Se Verstappen non avesse avuto quel problema meccanico avrebbe vinto anche a Jeddah. Partendo dalla P15. Non so cos’abbia Perez con i circuiti cittadini ma eccolo lì davanti, che fa sudare la rimonta al compagno e poi la porta a casa. Ottima guida.
Lasciando perdere il guasto – se così possiamo definirlo, perché nemmeno in questo caso Max si è dovuta fermare – cosa vuoi dire alla RedBull? Vola di suo senza mangiare le gomme e se apre il DRS… Penso si possa considerare la miglior F1 dalla McLaren MP4/4 di Gordon Murray. 15 vittorie su 16 GP.
Fernando ci ha regalato l’unica gioia, seppur sofferta, a Jeddah.
Alonso di nuovo in prima fila alle qualifiche e poi in testa alla prima curva. C’è chi ha esultato e chi mente. Nessuna illusione ma almeno stava andando tutto bene e avevamo qualcosa da guardare.
Invece, ecco il giudice di gara con l’ennesimo asso nella manica, infliggendo a Nando una penalità da 5 secondi per essere partito in posizione errata. Non più avanti, nota bene. Leggermente a sinistra della riga. Lasciamo perdere…
Per una volta Stroll arriva in suo aiuto, anche se involontario, e lo cava fuori dai guai rimanendo a piedi con la sua Aston Martin. Bandiera gialla e poi safety car. Anche se Stroll l’aveva già parcheggiata fuori dal tracciato. C’era un angolo dell’alettone posteriore che, con una certa inquadratura, sembrava essere ancora dentro la pista per un 3mm buoni quindi, giustamente, la bandiera gialla non era sufficiente. La sicurezza innanzitutto.
Fernando sconta la sua penalità e via. Fine? No, assolutamente. 50 giri dopo, a gara finita, i giudici di gara deliberano che il cavalletto aveva toccato la macchina durante lo stop e quindi altri 10 sec di penalità ad Alonso. Podio perso, ci sale Russell. Due ore più tardi cambiano idea. Alonso torna sul podio a Jeddah. Numero 100 in carriera. Che fatica.
Quanto mi mancavano le pagliacciate dei giudici di gara che vanno in modalità full nazi per boiate del genere.
Poi assegnano punti per un mondiale dopo tre giri in mezzo al diluvio o fanno entrare trattori da 20 tonnellate in pista mentre le auto ancora girano a visibilità zero. Anche se andrebbe chiesto “quanto c…. è difficile non toccare una macchina per 5 secondi?” Provate a casa e poi fateci sapere.

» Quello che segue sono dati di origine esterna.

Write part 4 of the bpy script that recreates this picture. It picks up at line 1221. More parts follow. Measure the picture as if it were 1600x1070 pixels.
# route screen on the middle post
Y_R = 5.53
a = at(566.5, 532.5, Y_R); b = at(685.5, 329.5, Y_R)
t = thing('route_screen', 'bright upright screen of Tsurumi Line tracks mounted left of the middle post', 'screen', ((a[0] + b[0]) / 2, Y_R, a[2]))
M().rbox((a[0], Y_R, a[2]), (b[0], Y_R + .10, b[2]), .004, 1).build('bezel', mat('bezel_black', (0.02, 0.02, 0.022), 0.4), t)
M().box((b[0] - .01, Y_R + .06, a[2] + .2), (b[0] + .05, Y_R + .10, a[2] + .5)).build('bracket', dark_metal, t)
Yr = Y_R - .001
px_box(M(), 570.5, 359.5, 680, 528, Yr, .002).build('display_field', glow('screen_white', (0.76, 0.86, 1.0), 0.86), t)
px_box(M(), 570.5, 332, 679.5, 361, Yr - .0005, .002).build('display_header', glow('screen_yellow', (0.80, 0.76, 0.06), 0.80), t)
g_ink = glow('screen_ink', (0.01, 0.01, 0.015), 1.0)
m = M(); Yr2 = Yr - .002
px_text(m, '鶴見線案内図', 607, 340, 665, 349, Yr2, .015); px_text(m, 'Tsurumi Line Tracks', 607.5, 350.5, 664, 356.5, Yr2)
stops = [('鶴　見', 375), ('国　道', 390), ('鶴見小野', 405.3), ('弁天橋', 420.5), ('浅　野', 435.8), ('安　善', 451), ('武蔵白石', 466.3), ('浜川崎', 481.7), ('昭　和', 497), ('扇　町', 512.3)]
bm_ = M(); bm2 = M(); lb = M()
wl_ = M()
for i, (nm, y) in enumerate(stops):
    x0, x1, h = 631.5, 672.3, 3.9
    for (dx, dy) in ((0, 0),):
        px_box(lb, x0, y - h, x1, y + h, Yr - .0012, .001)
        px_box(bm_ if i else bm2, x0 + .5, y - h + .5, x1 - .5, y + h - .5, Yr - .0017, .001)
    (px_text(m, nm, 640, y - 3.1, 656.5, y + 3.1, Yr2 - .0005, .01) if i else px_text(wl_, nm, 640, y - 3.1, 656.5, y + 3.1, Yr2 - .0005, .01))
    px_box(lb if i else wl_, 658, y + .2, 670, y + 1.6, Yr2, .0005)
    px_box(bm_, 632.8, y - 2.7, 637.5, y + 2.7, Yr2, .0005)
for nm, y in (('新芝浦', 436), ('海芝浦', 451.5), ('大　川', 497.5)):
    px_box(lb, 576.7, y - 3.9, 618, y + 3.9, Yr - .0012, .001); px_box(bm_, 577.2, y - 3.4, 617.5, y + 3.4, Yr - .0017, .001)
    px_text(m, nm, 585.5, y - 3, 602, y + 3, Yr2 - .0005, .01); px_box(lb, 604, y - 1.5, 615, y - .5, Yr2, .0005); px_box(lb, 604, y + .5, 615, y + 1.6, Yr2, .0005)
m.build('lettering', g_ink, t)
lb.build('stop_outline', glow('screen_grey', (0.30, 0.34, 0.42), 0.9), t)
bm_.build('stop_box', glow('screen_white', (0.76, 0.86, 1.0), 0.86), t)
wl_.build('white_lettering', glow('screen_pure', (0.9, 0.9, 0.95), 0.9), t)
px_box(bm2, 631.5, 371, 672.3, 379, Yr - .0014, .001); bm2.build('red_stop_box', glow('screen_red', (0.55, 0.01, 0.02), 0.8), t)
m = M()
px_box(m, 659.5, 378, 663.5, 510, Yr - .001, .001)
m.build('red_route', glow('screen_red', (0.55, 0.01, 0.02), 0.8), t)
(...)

Le aspettative erano poche ma cribbio…
Mentre si dipanava tutto questo, o il poco e niente di esso, uno si sarebbe potuto chiedere cosa stessero facendo le Ferrari, le Mercedes o le Alpine, tutte in agguato dietro a quelli che corrono per davvero.
Erano presenti fisicamente ma non in gara. Ci sono chiaramente due categorie in pista, ad oggi, e c’è poco da fare.
Le Rosse son riuscite giusto a far fare bella figura alle Mercedes. L’unico sobbalzo emotivo è stata la differenza gomme tra Russell ed Hamilton. Alpine è chiaramente lì attaccata, Ocon è un pericolo costante, ma non sembra voler andare oltre, anzi, riesce a farsi intimorire da quelli dietro. Gasly è ancora in fase caricamento.
Il resto della marmaglia non ha fatto granché, ma devo dire che tra Piastri e Sargeant ho visto belle cose a Jeddah.
Purtroppo sono gambizzati entrambi dai tagliaerba che guidano. Anche Yuki ha corso bene ma ha mancato i punti. Magari quest’anno riesce a tenersi il sedile.
Ferrari se possibile, invece, regredisce. Avevano persino impostato una strategia giusta ma la safety car ha neutralizzato tutto. Nel finale, ancora una volta, discussione tra muretto e Sainz, dove per l’ennesima volta aveva ragione lo spagnolo.
Ora io mi chiedo: Sainz non sarà magari il top driver della griglia ma una certa esperienza ce l’ha. Ma è possibile in così tante occasioni, compresa la sua vittoria a Silverstone, ne sappia di più della gente che sta ai box?
Nel mentre, il motore tanto pubblicizzato è ancora a mezzo servizio per paura che si rompa. Io lo sbatterei al 100% e se si rompe amen, forse acceleriamo questo strazio.
Se volessimo trovare una nota positiva, ci sarebbe un team radio di Leclerc dove finalmente s’incazza con il suo ingegnere per una comunicazione in ritardo.
Non sembra aver imparato granché dall’anno scorso e non mi pare il caso di addossare a Charles anche il training dei suoi collaboratori.